Source: IMDEA Software Institute. Posted here with permission.
Luca Nizzardo was a PhD student of the IMDEA Software Institute and his thesis “Cryptographic Techniques for the Security of Cloud and Blockchain Systems” defended in 2018 was directed by Associate Professor Dario Fiore. Nowadays he works for Protocol Labs helping to build protocols, systems, and tools to improve how the Internet works.
This month the Universidad Politécnica de Madrid (UPM) announced the two winners of the Extraordinary Award and Luca’s thesis is one of them. In his thesis, Lucas investigates how to enforce the honest behavior of parties involved in a digital interaction over the Internet, particularly considering two emerging paradigms in this setting: cloud computing and e-commerce.
Human interactions often involve people who have different and sometimes contrasting interests, like buyers and sellers or consumers and providers. For physical interactions, the society has developed during the years many different ways to protect users against misbehaviors. Nevertheless, when this communication happens in the digital world, through the Internet, where people do not meet or even know each other, such protection is more challenging to obtain and additional digital tools are needed in order to defend users.

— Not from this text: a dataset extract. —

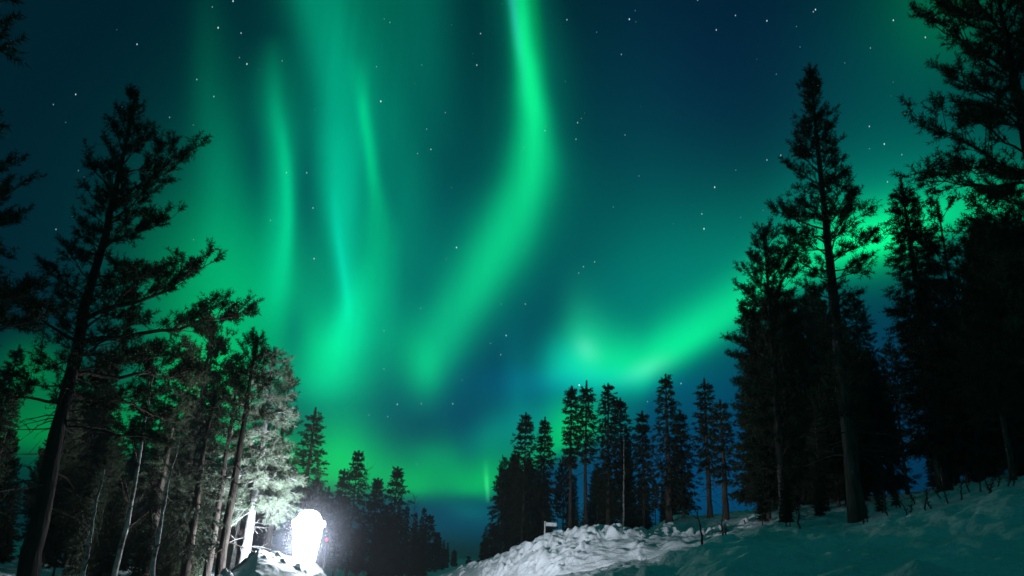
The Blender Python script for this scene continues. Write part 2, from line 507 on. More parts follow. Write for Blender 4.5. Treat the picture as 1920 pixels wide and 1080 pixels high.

Two main security concerns that have given attention by the research community are those about the privacy and authenticity of the data stored and processed in untrusted environments. Intuitively, for privacy a client does not want the server to learn any information about the outsourced data. For authenticity, the client instead wants to be sure that the cloud computed correctly on the outsourced data. In his thesis he focused on this second problem, advancing the study of homomorphic authenticators. In homomorphic authenticators, a Client outsources authenticated data to the Cloud. Later on, a third entity (the Verifier) can ask the Cloud to compute a function over the Client’s outsourced data. Using a special procedure, the Cloud can provide the Verifier with an authenticator for the output of the function, which allows the Verifier to check the validity of the computation queried.
The contribution of the thesis addresses three different aspects of homomorphic authenticators: definitions, efficiency, and functionalities.
First, it introduces a new security model which is stronger and easier to deal with compared with the existing one, along with two compilers which allow one to go from the old model to the new one. Second, it provides the first linearly homomorphic signature scheme whose verification keys have size sublinear in that of the outsourced dataset. Third, it formalizes the notion of homomorphic authenticators for functions which take inputs authenticated using different keys, providing concrete constructions both in the case of private and public verification.
In respect to e-commerce and, more in general, the possibility of transferring value through the Internet, this work is focused on achieving fair exchange by profiting off blockchain features, where by fair exchange we mean the possibility for two users to swap digital goods such that neither can cheat the other, using a Zero-Knowledge Contingent Payments (ZKCP) protocol.